Si tenemos un presente estable y próspero –en caso contrario, no estamos para ociosidades- , nos dedicamos a pensar en nuestra vida, además de vivirla. Somos nuestros recuerdos; estos son un fresco en una iglesia irrelevante, atacado por los hongos, la humedad, los cambios de temperatura, bajo un tejado endeble y agrietado.
Fernández Santos, madrileño de raigambre leonesa, vive entre 1926 y 1988. Amigo de Ignacio y Josefina Aldecoa, Medardo Fraile, Rafael Sánchez Ferlosio, Carmen Martín Gaite; gente de fama más merecida que estridente, grandes escritores todos.
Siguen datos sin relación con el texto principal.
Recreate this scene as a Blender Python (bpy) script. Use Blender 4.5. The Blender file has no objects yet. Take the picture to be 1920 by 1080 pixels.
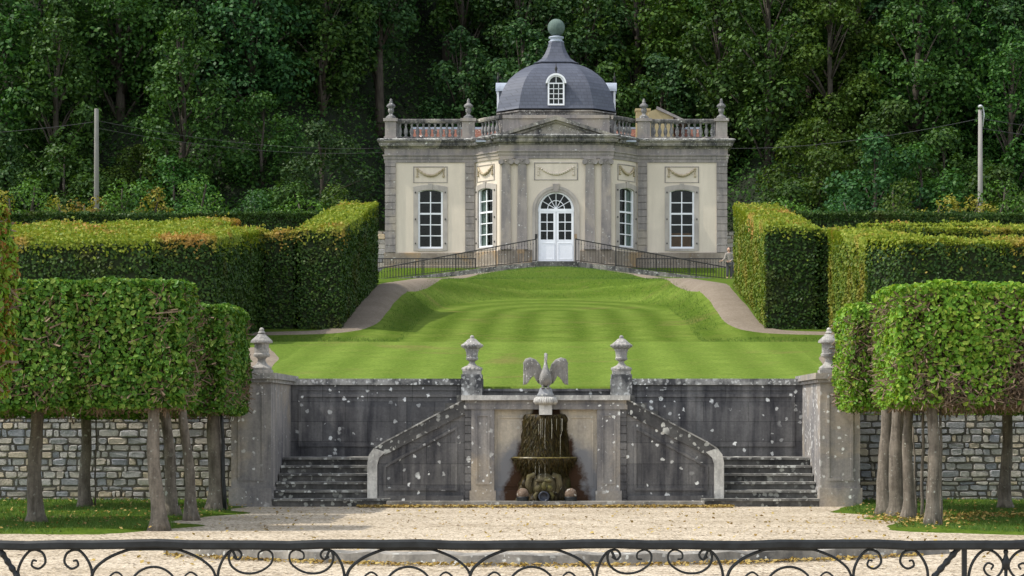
import bpy, math, random
import numpy as np
from mathutils import Vector, Matrix
R = math.radians
PI = math.pi
random.seed(7); rng = np.random.default_rng(7)
scene = bpy.context.scene
COL = scene.collection

# ------------------------------------------------------------------ camera, sky, sun, exposure
CX, EYE, F, VX, VY = 0.31, 1.7, 4000.0, 1053.0, 785.0     # photo pixels (1920 wide): focal, vanishing point
cam_d = bpy.data.cameras.new("camera")
cam = bpy.data.objects.new("camera", cam_d); COL.objects.link(cam)
cam.location = (CX, 0, EYE); cam.rotation_euler = (R(90), 0, 0)
cam_d.sensor_width = 36; cam_d.lens = 36 * F / 1920
cam_d.shift_x = -(VX - 960) / 1920; cam_d.shift_y = (VY - 540) / 1920
cam_d.clip_start = 0.5; cam_d.clip_end = 2000
scene.camera = cam

SUN_EL, SUN_AZ = 54.0, (-0.985, -0.17)                    # height; horizontal direction towards the sun
sd = Vector((SUN_AZ[0] * math.cos(R(SUN_EL)), SUN_AZ[1] * math.cos(R(SUN_EL)), math.sin(R(SUN_EL)))).normalized()
world = bpy.data.worlds.new("World"); scene.world = world; world.use_nodes = True
wn = world.node_tree
sky = wn.nodes.new("ShaderNodeTexSky"); sky.sky_type = 'NISHITA'; sky.sun_disc = False
sky.sun_elevation = R(SUN_EL); sky.sun_rotation = math.atan2(sd.x, sd.y)
sky.air_density = 1.0; sky.dust_density = 1.0; sky.ozone_density = 1.0
bgn = wn.nodes["Background"]; bgn.inputs[1].default_value = 0.15
hsv = wn.nodes.new('ShaderNodeHueSaturation'); hsv.inputs['Saturation'].default_value = .38; hsv.inputs['Value'].default_value = 1.15   # thin bright cloud
wn.links.new(sky.outputs[0], hsv.inputs['Color']); wn.links.new(hsv.outputs[0], bgn.inputs[0])
sun_d = bpy.data.lights.new("sun", 'SUN'); sun_d.energy = 2.0; sun_d.angle = R(0.6); sun_d.color = (1, .94, .84)
sun = bpy.data.objects.new("sun", sun_d); COL.objects.link(sun)
sun.rotation_euler = sd.to_track_quat('Z', 'Y').to_euler(); sun.location = (-60, 20, 90)
scene.view_settings.view_transform = 'Standard'; scene.view_settings.look = 'None'
scene.view_settings.exposure = 0.92; scene.view_settings.gamma = 1

# ------------------------------------------------------------------ helpers
def X(px, d): return CX + (px - VX) / F * d               # photo column -> x at depth d
def Z(py, d): return EYE - (py - VY) / F * d              # photo row -> z at depth d
WL = {}
def wloc(o): return WL.get(o.name, Vector((0, 0, 0)))
def tag(o, label, cat, group=None):
    o['label'] = label; o['category'] = cat
    if group: o['group'] = group
    return o
def kind(o, k): o['kind'] = k; return o
def thing(name, loc, label=None, cat=None, group=None):
    o = bpy.data.objects.new(name, None); COL.objects.link(o); o.location = loc
    o.empty_display_size = .2
    WL[o.name] = Vector(loc)
    if label: tag(o, label, cat, group)
    return o
def dup(root, loc, rz=0, sc=1.0, label=None):
    r = root.copy(); COL.objects.link(r); r.location = loc; r.rotation_euler = (0, 0, rz)
    r.scale = (sc, sc, sc) if not isinstance(sc, tuple) else sc
    WL[r.name] = Vector(loc)
    if label: r['label'] = label
    for ch in list(root.children):
        c = ch.copy(); COL.objects.link(c); c.parent = r
        for g in list(ch.children):
            k = g.copy(); COL.objects.link(k); k.parent = c
    return r
def link_mesh(name, me, mat, parent=None, base=None):
    o = bpy.data.objects.new(name, me); COL.objects.link(o)
    if mat: me.materials.append(mat)
    if parent is not None:
        o.parent = parent; WL[o.name] = wloc(parent)
    return o
def build(name, V, Fc, mat, parent=None, smooth=False):
    V = np.asarray(V, dtype=np.float64).reshape(-1, 3)
    if parent is not None: off = np.array(wloc(parent))
    else: off = np.array(((V[:, 0].min() + V[:, 0].max()) / 2, (V[:, 1].min() + V[:, 1].max()) / 2, V[:, 2].min()))
    me = bpy.data.meshes.new(name)
    me.from_pydata((V - off).tolist(), [], Fc); me.update()
    if smooth: me.polygons.foreach_set('use_smooth', [True] * len(me.polygons))
    o = link_mesh(name, me, mat, parent)
    if parent is None: o.location = off; WL[o.name] = Vector(off)
    return o
def rebase(o):
    """world-coordinate mesh of a top-level thing: nothing to do, kept for clarity"""
    return o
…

Autor de éxito, muy premiado, también es cineasta, relacionado con Mario Camus y Carlos Saura.
“El hombre de los santos” obtiene el Premio de la Crítica en 1969. El protagonista, copista de joven en El Prado, restaurador, se dedica a salvar pinturas en peligro, esas que sufren el abandono en las viejas ermitas e iglesias de nuestros pueblines. Trabajando en aldeas anónimas, termina por añorar Madrid; en la capital, acaba por desear huir a algún pueblo medio muerto. Reflexión e insatisfacción. Discreto culo inquieto. Hombre de familia sin vocación.
El curilla de aldea y el salvador de pinturas, ambos con oficios delicados; cuidar y guardar almas, colores, pigmentos, secretos, coinciden en lo dudoso de su vocación, entre campesinos y monjas. Esto impregna el libro de desasosiego y tristeza.
Una boda en las afueras.
El protagonista casa a su hija en el barrio, frontero a la tapia de la Casa de Campo. Padrino sin ilusión, toma copas en los quioscos del Manzanares para no estorbar en casa. Paga rondas y recuerda el viejo Madrid de los años 20. “Era Madrid pequeño y luminoso”; “Aunque había menos luces, sólo un par de cines...” Creo que lo verdaderamente luminoso era la infancia.
La novela está excelentemente escrita, no así editada. Advierto, con disgusto, en esta entrañable colección Libro amigo de Bruguera, algunas erratas y una falta de ortografía. Es edición de 1981, 318 páginas; 250 pesetas en su día, un euro hoy en mercadillo.